Cinque reti in meno di mezz’ora certificano che nessuno ha dominato: è stata una partita combattuta dal primo all’ultimo minuto. Diciamo che il gol di Boninsegna all’8’ ci ha messo nella condizione di poter scegliere la tattica migliore. Una tattica che per noi è basata sulla difesa e gli attaccanti in contropiede. Poi in realtà non l’abbiamo sfruttata a dovere perché siamo arrivati alla fine dei tempi regolamentari senza riuscire a fare il raddoppio e subendo invece la rete del pareggio. Comunque abbiamo vinto la partita del Secolo…”.

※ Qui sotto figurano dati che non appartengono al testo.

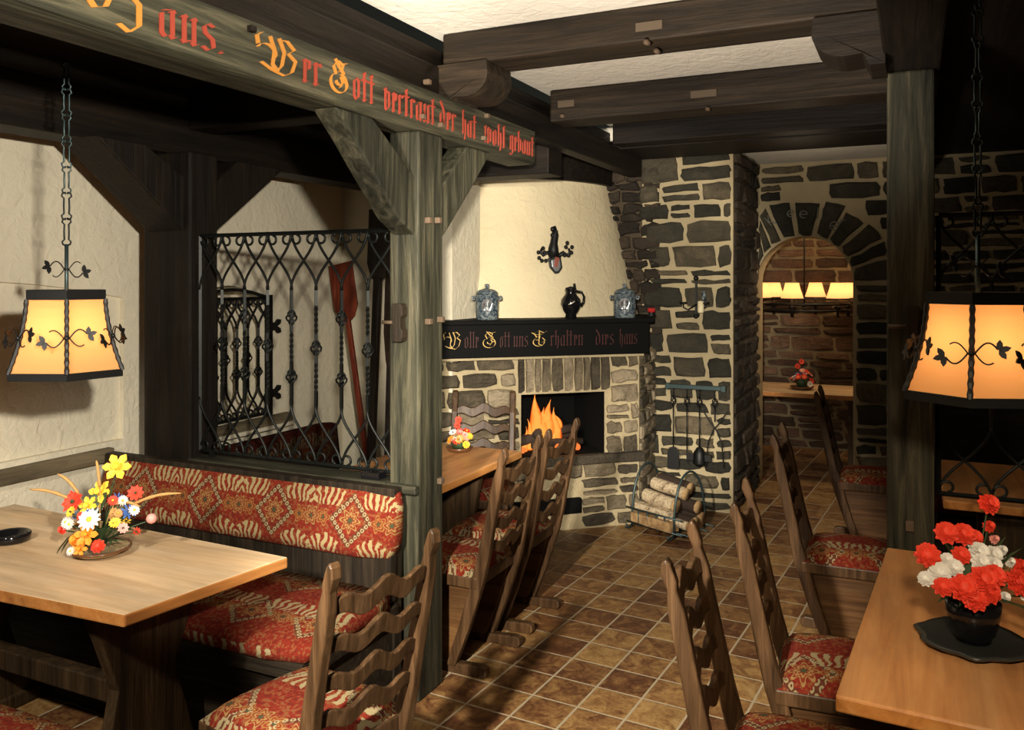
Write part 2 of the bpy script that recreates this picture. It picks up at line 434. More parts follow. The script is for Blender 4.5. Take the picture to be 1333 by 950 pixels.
# ------------------------------------------------------------------ rubble masonry
def rubble(mb, P, W, Hh, rg, holes=None, row=(.06, .17), wid=(.12, .38), gap=.02, dep=.035, mi=1, u0=0, z0=0, rough=.012, skip=0):
    """stones standing proud of a mortar face. P(u, v, d) -> 3D"""
    v = z0 + .008
    while v < Hh - .03:
        h = rg.uniform(*row)
        if v + h > Hh - .05: h = Hh - v - .012
        spans = holes(v + h / 2, h) if holes else [(u0, W)]
        for (a, b) in spans:
            u = a + .006
            while u < b - .03:
                wd = rg.uniform(*wid)
                if u + wd > b - .07: wd = b - u - .006
                parts = [(u, v, wd, h)]
                if h > .12 and rg.random() < .35:
                    k = rg.uniform(.4, .6); parts = [(u, v, wd, h * k), (u, v + h * k, wd, h * (1 - k))]
                for (pu, pv, pw_, ph) in parts:
                    if rg.random() < skip: continue
                    stone_at(mb, P, [(pu, pv), (pu + pw_, pv), (pu + pw_, pv + ph), (pu, pv + ph)], rg, gap, dep, mi, rough)
                u += wd
        v += h
def stone_at(mb, P, quad, rg, gap, dep, mi, rough):
    c = (sum(q[0] for q in quad) / 4, sum(q[1] for q in quad) / 4)
    pts = []
    for i in range(4):
        a, b = quad[i], quad[(i + 1) % 4]
        L = math.hypot(b[0] - a[0], b[1] - a[1]); n = 3 if L > .12 else 2
        for k in range(n):
            t = (k + (.16 if k == 0 else 0)) / n
            x, y = a[0] + (b[0] - a[0]) * t, a[1] + (b[1] - a[1]) * t
            pts.append((x, y))
    out = []
    for (x, y) in pts:
        dx, dy = c[0] - x, c[1] - y; L = math.hypot(dx, dy) + 1e-6
        g = gap * rg.uniform(.35, .95)
        sx = min(1, g / max(abs(dx), 1e-4)) ; sy = min(1, g / max(abs(dy), 1e-4))
        x2 = x + math.copysign(min(g, abs(dx) * .6), dx) + rg.uniform(-1, 1) * rough * .5
        y2 = y + math.copysign(min(g, abs(dy) * .6), dy) + rg.uniform(-1, 1) * rough * .5
        out.append((x2, y2))
    n = len(out); d = dep * rg.uniform(.55, 1.2)
    tilt = (rg.uniform(-.08, .08), rg.uniform(-.12, .12))
    vs = [P(x, y, -.01) for x, y in out]
    vs += [P(c[0] + (x - c[0]) * .97, c[1] + (y - c[1]) * .96, d * .65) for x, y in out]
    vs += [P(c[0] + (x - c[0]) * .80, c[1] + (y - c[1]) * .74, d + (x - c[0]) * tilt[0] + (y - c[1]) * tilt[1] + rg.uniform(-.004, .004)) for x, y in out]
    vs.append(P(c[0], c[1], d * rg.uniform(.95, 1.25)))
    fs = []
    for k in (0, 1):
        for i in range(n): fs.append((k * n + i, k * n + (i + 1) % n, (k + 1) * n + (i + 1) % n, (k + 1) * n + i))
    for i in range(n): fs.append((2 * n + i, 2 * n + (i + 1) % n, 3 * n))
    mb.add(vs, fs, mi, rnd=rg.random())

def wall_with_holes(mb, outer, holes, fn, mi=0):
    """flat wall sheet in 2D (a, b) with holes; fn(a, b) -> 3D"""
    loops = [[Vector((p[0], p[1], 0)) for p in outer]] + [[Vector((p[0], p[1], 0)) for p in h] for h in holes]
    tri = tessellate_polygon(loops); flat = [p for l in loops for p in l]
    mb.add([fn(p.x, p.y) for p in flat], [tuple(t) for t in tri], mi)

# ================================================================== THE SETTING
ZC = 2.85
fl = MB(); fl.box(-4.2, 2.6, -1.6, 9.6, -.06, 0); struct('floor', fl, M['tiles'])
WX, SY, YP, YA = -3.7, 4.95, 6.44, 7.47
XP = -1.223

# plaster ceiling
c = MB(); c.box(-1.96, .02, -.4, 5.75, ZC, ZC + .1); struct('ceiling', c, M['plaster_ceiling'])
c = MB(); c.box(-3.8, -1.96, -.4, 6.7, 2.70, 2.80); struct('ceiling.001', c, M['dark_y'])  # left bay: dark oak stands in for a ceiling lost in shadow
c = MB(); c.box(.02, 2.6, -.4, 7.6, 2.74, 2.86); struct('ceiling.002', c, M['dark_y'])
c = MB(); c.box(-3.8, .02, 5.75, 9.6, 2.745, 2.84); struct('ceiling.003', c, M['plaster_ceiling'])

# left wall with two arched recesses
def niche_loop(y0, y1, z0, zs, rise, n=14):
    L = [(y0, z0), (y1, z0), (y1, zs)]
    for i in range(1, n): t = i / n; L.append((y1 + (y0 - y1) * t, zs + rise * math.sin(PI * t)))
    return L + [(y0, zs)]
niches = [niche_loop(1.55, 3.09, .93, 1.66, .085), niche_loop(3.52, 4.14, .90, 1.62, .10)]
wl = MB(); wall_with_holes(wl, [(-.4, 0), (SY, 0), (SY, 2.8), (-.4, 2.8)], niches, lambda a, b: (WX, a, b))
for ni, L in enumerate(niches):
    dpt = .03 if ni == 0 else .16
    for i in range(len(L)):
        a, b = L[i], L[(i + 1) % len(L)]
        wl.add([(WX, *a), (WX, *b), (WX - dpt, *b), (WX - dpt, *a)], [(0, 1, 2, 3)])
    wl.prism(L, lambda p, d, dd=dpt: (WX - dd - d, p[0], p[1]), 0, .02)
wl.box(WX - .3, WX - .19, -.4, SY, 0, 2.8)
struct('wall_left', wl, M['plaster'])
t = MB(); t.box(WX, WX + .045, -.4, 3.0, .835, .905); struct('trim_1', t, M['trimwood'], .008)
t = MB(); t.box(WX - .1, WX + .055, 3.3, 4.35, .84, .895, 0); t.box(WX, WX + .07, 3.3, 4.35, .815, .84, 1); struct('trim_2', t, [M['trimwood'], M['plaster']], .006)
# side wall behind the grille
ws = MB(); ws.box(WX - .1, -2.80, SY, SY + .4, 0, 2.7); struct('wall_side', ws, M['plaster'])

# rough stone wall behind the hood and the coursed stone pier
rg = random.Random(11)
wb = MB(); wb.box(-3.8, -1.80, YP + .02, YP + .3, 0, 2.85, 0)
rubble(wb, lambda u, v, d: (-2.75 + u, YP + .02 - d, v), .98, 2.8, rg, None, (.06, .13), (.08, .24), .010, .05, 1, 0, 1.2, .03)
struct('wall_back', wb, [M['mortar_dark'], M['stone_dark']])
rg = random.Random(5)
wp = MB(); wp.box(-1.93, XP - .004, YP, YA + .02, 0, 2.75, 0); wp.box(XP - .004, XP, YP + .01, YA, 0, 2.75, 3)  # thin dark slab: shade of the pier's side put into the colour
rubble(wp, lambda u, v, d: (-1.93 + u, YP - d, v), .70, 2.74, rg, lambda v, h: [(rg.uniform(-.07, .05), .705)], (.075, .19), (.15, .36), .020, .032)
rubble(wp, lambda u, v, d: (XP + d, YP + u, v), YA - YP, 2.74, rg, None, (.08, .19), (.15, .36), .018, .03, 2)  # side stones in the darker stone, carrying the same shade
struct('wall_pier', wp, [M['mortar'], M['stone'], M['stone_dark'], M['mortar_dark']])

# arch wall
AX, AR, AZ = -.838, .385, 1.735
X1 = 2.5
wa = MB()
hole = [(AX - AR, .0), (AX + AR, .0)] + [(AX + AR * math.cos(PI * i / 20), AZ + AR * math.sin(PI * i / 20)) for i in range(21)]
outer = [(XP - .05, -.001), (X1, -.001), (X1, 2.75), (XP - .05, 2.75)]
ring = [(XP - .05, 0), (AX - AR, 0), (AX - AR, AZ)] + [(AX - AR * math.cos(PI * i / 20), AZ + AR * math.sin(PI * i / 20)) for i in range(1, 20)] + [(AX + AR, AZ), (AX + AR, 0), (X1, 0), (X1, 2.75), (XP - .05, 2.75)]
wa.prism(ring, lambda p, d: (p[0], YA + d, p[1]), 0, .32, 0)
RO = .36
def arch_spans(v, h):
    L = XP
    if v < AZ - .06: return [(AX + AR + .008, X1)]
    R = AR + RO * .88
    dz = max(0, v - h / 2 - AZ)
    if dz >= R: return [(L + .02, X1)]
    hw = math.sqrt(max(R * R - dz * dz, 0))
    sp = []
    if AX - hw - .02 > L + .06: sp.append((L + .02, AX - hw))
    sp.append((AX + hw + .01, X1)); return sp
rg = random.Random(21)
rubble(wa, lambda u, v, d: (u, YA - d, v), X1, 2.74, rg, arch_spans, (.09, .2), (.16, .42), .018, .03)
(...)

De Sisti ha vinto uno Scudetto, una Coppa Italia e una Mitropa Cup con la Fiorentina, una Coppa Italia e una Coppa delle Fiere con la Roma oltre all’Europeo del 1968 con la Nazionale… “Ma questa è la partita che ho nel cuore” dice, “il punto più alto della mia carriera. Certo lo scudetto con la Fiorentina è stato il premio di un anno di lavoro e anche di più, in una piazza non abituata a vincere. Emozionante anche la vittoria con la Nazionale in Europa nel 1968 arrivata dopo 30 anni dall’ultimo successo, quello del Mondiale del 1938. Anche quest’ultimo successo non ha avuto la risonanza a livello mondiale che ha avuto e ancora ha nel mondo questa partita. Una cosa che rende fieri e orgogliosi di esserci stati”.

Grazie per le emozioni regalateci… grazie grande Campione.